Como evitar enganar-se demais sobre si mesmo? Um jeito é tentar se olhar de fora como os outros o veem. A psicanálise, a literatura e a introspecção ajudam. Outro ponto importante é ter amigos com quem você possa ter conversas francas, compartilhar pensamentos íntimos. E não é por meio de redes como o Facebook que você vai construir vínculos profundos. Não existem centenas de amigos, amigos são necessariamente poucos. A febre dessas tecnologias pode ser desespero, uma tentativa de escapar dessa condição de solidão e isolamento crescente.
Grandes mentirosos, políticos, por exemplo, chegam a acreditar na própria mentira? Alguém convencido de sua mentira mente de forma mais convincente. Políticos fazem promessas que se ouvissem de outros jamais acreditariam. Eles pensam: “Estou fazendo política num país em que todos agem assim. Sou apenas mais hábil”. Brasileiros têm olhos de lince para desvios de conduta ao redor, mas são cegos ao olhar para si. Todos se sentem superiores. Há a ideia de que brasileiro é o outro. Se fizer uma pesquisa, mais de 90% vão dizer que não têm preconceito racial. Se perguntar se há preconceito no país, mais de 90% dirão que sim. As duas coisas não podem ser verdade ao mesmo tempo.

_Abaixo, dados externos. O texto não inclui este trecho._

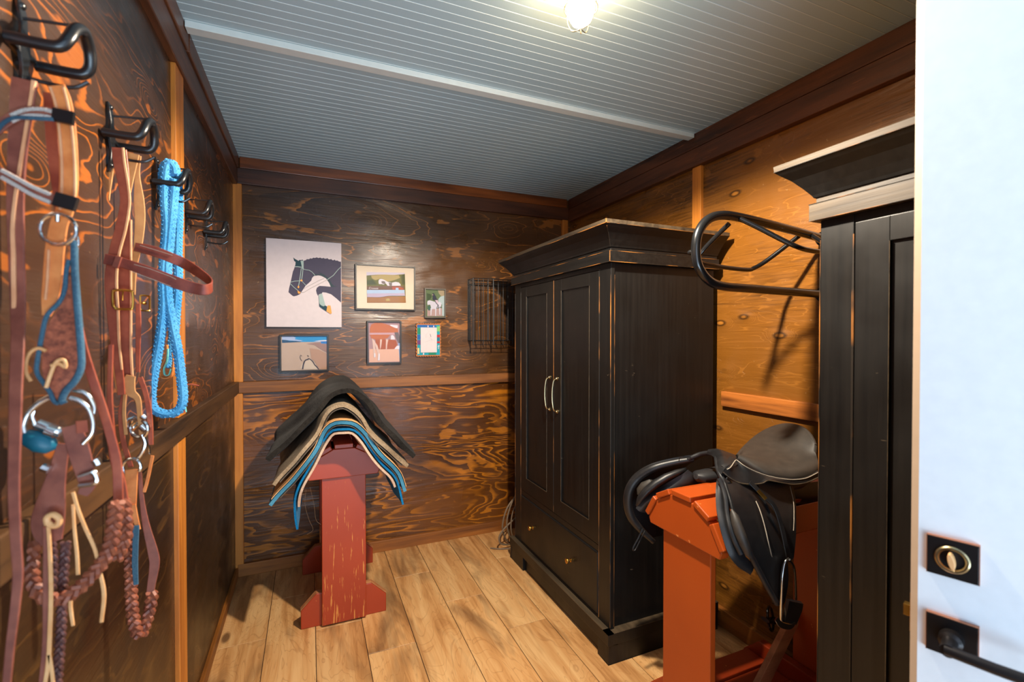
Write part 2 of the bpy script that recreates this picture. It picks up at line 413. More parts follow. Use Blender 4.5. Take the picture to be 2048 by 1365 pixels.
    def loft(s, rows, th=0.004, n=16, sub=5):
        """surface through polylines (each a list of 3-D points), given a thickness"""
        R = [resample(catmull(r, 6), n) for r in rows]
        cols = [catmull([r[i] for r in R], sub) for i in range(n)]
        m = len(cols[0]); G = [[Vector(cols[i][j]) for i in range(n)] for j in range(m)]
        N = [[None]*n for _ in range(m)]
        for j in range(m):
            for i in range(n):
                a = G[j][min(i+1,n-1)]-G[j][max(i-1,0)]; b = G[min(j+1,m-1)][i]-G[max(j-1,0)][i]
                c = a.cross(b); N[j][i] = c.normalized() if c.length > 1e-12 else Vector((0,0,1))
        A = [[s.bm.verts.new(G[j][i]+N[j][i]*th/2) for i in range(n)] for j in range(m)]
        B = [[s.bm.verts.new(G[j][i]-N[j][i]*th/2) for i in range(n)] for j in range(m)]
        for j in range(m-1):
            for i in range(n-1):
                s.face([A[j][i],A[j][i+1],A[j+1][i+1],A[j+1][i]]); s.face([B[j][i],B[j+1][i],B[j+1][i+1],B[j][i+1]])
        for i in range(n-1):
            s.face([A[0][i],B[0][i],B[0][i+1],A[0][i+1]]); s.face([A[-1][i],A[-1][i+1],B[-1][i+1],B[-1][i]])
        for j in range(m-1):
            s.face([A[j][0],A[j+1][0],B[j+1][0],B[j][0]]); s.face([A[j][-1],B[j][-1],B[j+1][-1],A[j+1][-1]])
        return s
    def cushion(s, rows, seg=14):
        """closed body: rows of (x,y,z,ry,rz) ellipses strung along a path"""
        P = [Vector(r[:3]) for r in rows]; prev = None; n = len(P)
        for i in range(n):
            t_ = (P[min(i+1,n-1)]-P[max(i-1,0)]).normalized(); u = Vector((0,1,0)); u = (u-t_*u.dot(t_)).normalized(); w_ = t_.cross(u)
            ring = [s.bm.verts.new(P[i]+u*math.cos(2*PI*k/seg)*rows[i][3]+w_*math.sin(2*PI*k/seg)*rows[i][4]) for k in range(seg)]
            if prev:
                for k in range(seg): s.face([prev[k], prev[(k+1)%seg], ring[(k+1)%seg], ring[k]])
            else: s.face(ring[::-1])
            prev = ring
        s.face(prev); return s
    def obj(s, name, mat=None, parent=None, bevel=0.0, smooth=False, seg=2, sharp=35):
        bmesh.ops.remove_doubles(s.bm, verts=s.bm.verts, dist=1e-6)
        bmesh.ops.recalc_face_normals(s.bm, faces=s.bm.faces)
        if smooth:
            for f in s.bm.faces: f.smooth = True
            lim = math.radians(sharp)
            for e in s.bm.edges:
                if len(e.link_faces) == 2 and e.calc_face_angle(0) > lim: e.smooth = False
        me = bpy.data.meshes.new(name); s.bm.to_mesh(me); s.bm.free()
        for m in (s.mats or [mat]): me.materials.append(m)
        o = bpy.data.objects.new(name, me); C.objects.link(o)
        if parent is not None:
            o.parent = parent; o.matrix_parent_inverse = Matrix.Translation(-Vector(parent.location)) if not parent.parent and parent.type == 'EMPTY' else Matrix.Identity(4)
        if bevel:
            b = o.modifiers.new('bevel', 'BEVEL'); b.width = bevel; b.segments = seg; b.limit_method = 'ANGLE'; b.angle_limit = math.radians(40)
        return o
def struct(name, o):
    o.name = name; o['kind'] = 'structure'; return o
def thing(name, label, cat, loc, group=None):
    o = bpy.data.objects.new(name, None); C.objects.link(o); o.location = loc; o.empty_display_size = 0.05
    o['label'] = label; o['category'] = cat
    if group: o['group'] = group
    return o
def tag(o, label, cat, group=None):
    o['label'] = label; o['category'] = cat
    if group: o['group'] = group
    return o
def copy_thing(r, delta, label):
    n = r.copy(); C.objects.link(n); n.location = Vector(r.location)+Vector(delta); n['label'] = label
    def rec(src, dst):
        for ch in list(src.children):
            c = ch.copy(); C.objects.link(c); c.parent = dst; c.matrix_parent_inverse = ch.matrix_parent_inverse.copy()
            rec(ch, c)
    rec(r, n); return n

# ================================================================== THE ROOM
XL, XR, YB, YF = -0.40, 1.83, 3.12, -0.30
# floor: real planks, rows along Y
b = MB()
b.mat(M['gap']).box((XL-0.05, YF-0.9, -0.05), (XR+0.05, YB+0.05, -0.004))
pl = b.bm.loops.layers.float_color.new('plank') if False else None
planks = []
joint = {-2: 2.2, -1: 1.2, 0: 2.755, 1: 2.394, 2: 2.121, 3: 2.731, 4: 2.378, 5: 2.045, 6: 2.72, 7: 2.35, 8: 2.0, 9: 2.6}
fb = MB(); fb.mat(M['floor'])
ids = []
for k, j in joint.items():
    x0 = -0.1915 + 0.2098*k; x1 = x0 + 0.2098
    x0 = max(x0, XL); x1 = min(x1, XR)
    if x1 - x0 < 0.01: continue
    ys = [j + 1.22*i for i in range(-4, 3)]
    ys = [YF-0.9] + [y for y in ys if YF-0.88 < y < YB-0.02] + [YB]
    for a, c in zip(ys, ys[1:]):
        g = 0.0013
        n0 = len(fb.bm.verts)
        fb.box((x0+g, a+g, -0.02), (x1-g, c-g, 0.0))
        ids.append((random.random(), random.random(), random.random()))
o = fb.obj('floor', None, None, bevel=0.0012, seg=1)
at_ = o.data.attributes.new('plank', 'FLOAT_COLOR', 'CORNER')
# six faces of four corners per plank, in the order they were built
pi = 0
for p in o.data.polygons:
    c = ids[p.index // 6]
    for li in p.loop_indices: at_.data[li].color = (*c, 1)
struct('floor', o)
struct('floor', b.obj('floor_base', None, None)).name = 'floor_base'

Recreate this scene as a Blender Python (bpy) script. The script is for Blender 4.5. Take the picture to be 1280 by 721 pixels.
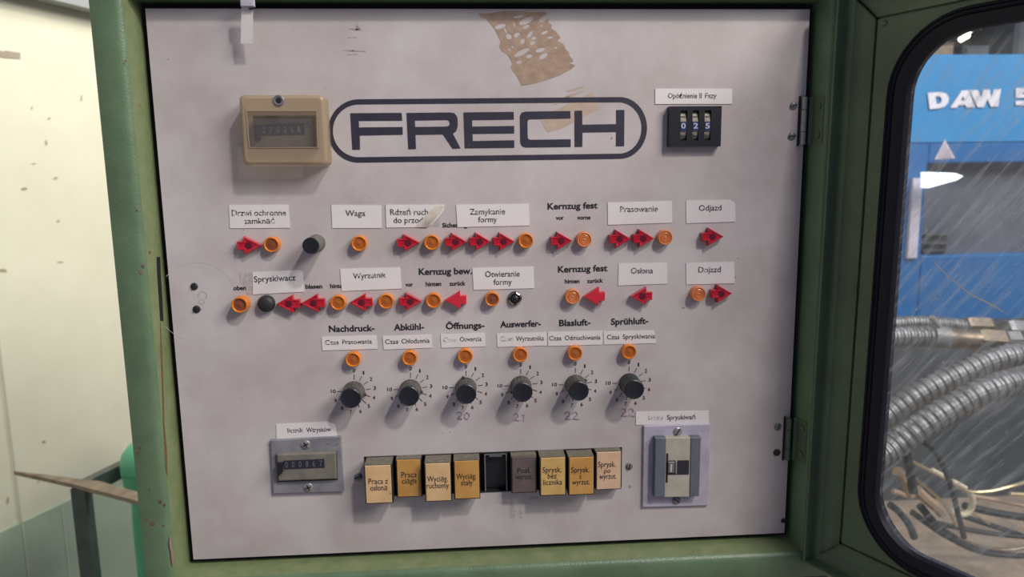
import bpy, bmesh, math, random
from mathutils import Vector, Matrix
random.seed(7)
S = bpy.context.scene
for o in list(bpy.data.objects): bpy.data.objects.remove(o)
# ------------------------------------------------------------------ camera
FPX = 900.0
CA, CB, CC = 0.0628, -0.1558, -0.0131
CAM = Vector((-0.0236, -0.6815, 0.1113))
_F = Vector((math.sin(CA)*math.cos(CB), math.cos(CA)*math.cos(CB), math.sin(CB)))
_r = Vector((math.cos(CA), -math.sin(CA), 0)); _u = _r.cross(_F)
_R = math.cos(CC)*_r + math.sin(CC)*_u
_U = -math.sin(CC)*_r + math.cos(CC)*_u
cd = bpy.data.cameras.new('camera'); cam = bpy.data.objects.new('camera', cd); S.collection.objects.link(cam)
cd.sensor_width = 36; cd.lens = FPX/1280*36; cd.clip_start = 0.01; cd.clip_end = 50
M = Matrix((( _R.x,_U.x,-_F.x,CAM.x),(_R.y,_U.y,-_F.y,CAM.y),(_R.z,_U.z,-_F.z,CAM.z),(0,0,0,1)))
cam.matrix_world = M; S.camera = cam
cd.dof.use_dof = True; cd.dof.focus_distance = 0.70; cd.dof.aperture_fstop = 6.3
# ------------------------------------------------------------------ world, lights, exposure
w = bpy.data.worlds.new('world'); S.world = w; w.use_nodes = True
bg = w.node_tree.nodes['Background']; bg.inputs[0].default_value = (0.52, 0.55, 0.92, 1); bg.inputs[1].default_value = 0.23
def area(name, loc, target, sx, sy, power, col):
    l = bpy.data.lights.new(name, 'AREA'); l.shape = 'RECTANGLE'; l.size = sx; l.size_y = sy; l.energy = power; l.color = col
    o = bpy.data.objects.new(name, l); S.collection.objects.link(o); o.location = loc
    o.rotation_euler = (Vector(target)-Vector(loc)).to_track_quat('-Z', 'Y').to_euler(); return o
area('hall_lamp_or_fill', (1.46, -2.0, 2.70), (0, 0, -0.02), 0.22, 0.22, 62, (1.0, 0.92, 0.86))
area('hall_lamp_or_fill', (2.7, -1.9, 2.2), (0, 0, 0), 1.8, 1.2, 120, (1.0, 0.94, 0.88))
area('hall_lamp_or_fill', (-0.05, 1.0, 1.15), (-0.9, 1.2, -0.35), 0.7, 0.5, 15, (1.0, 0.98, 0.90))  # unseen fill light added to brighten the left wall
area('hall_lamp_or_fill', (1.5, 0.1, 1.5), (1.25, 1.1, 0.0), 0.9, 0.4, 19, (0.95, 0.98, 1.0))  # unseen light aimed at the blue machine
S.view_settings.view_transform = 'Standard'; S.view_settings.look = 'None'
S.view_settings.exposure = 0.0; S.view_settings.gamma = 1; S.view_settings.use_curve_mapping = False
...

Quais são as implicações do autoengano para a nossa vida? Num primeiro momento a gente tenderia a moralizar e dizer que são todas más. Mas eu tento mostrar que muito do que de melhor o ser humano cria e conquista depende de uma boa dose de autoengano.
Nós precisamos acreditar que podemos mais para conseguir avançar pelo menos um pouco. É isso? Sim. Não faríamos as apostas afetivas, criativas e desbravadoras se não tivéssemos o dom do autoengano. Quanta verdade suporta o espírito humano? O que aconteceria se nós nos déssemos conta da nossa insignificância? Do fato de que o Sol, o nosso astro rei, é uma estrela de quinta categoria entre 100 bilhões de estrelas da Via Láctea? De que o choque de um cometa errante com a Terra pode acabar com tudo o que mais valorizamos na humanidade? O autoengano é uma cegueira protetora contra uma verdade que pode se tornar paralisante.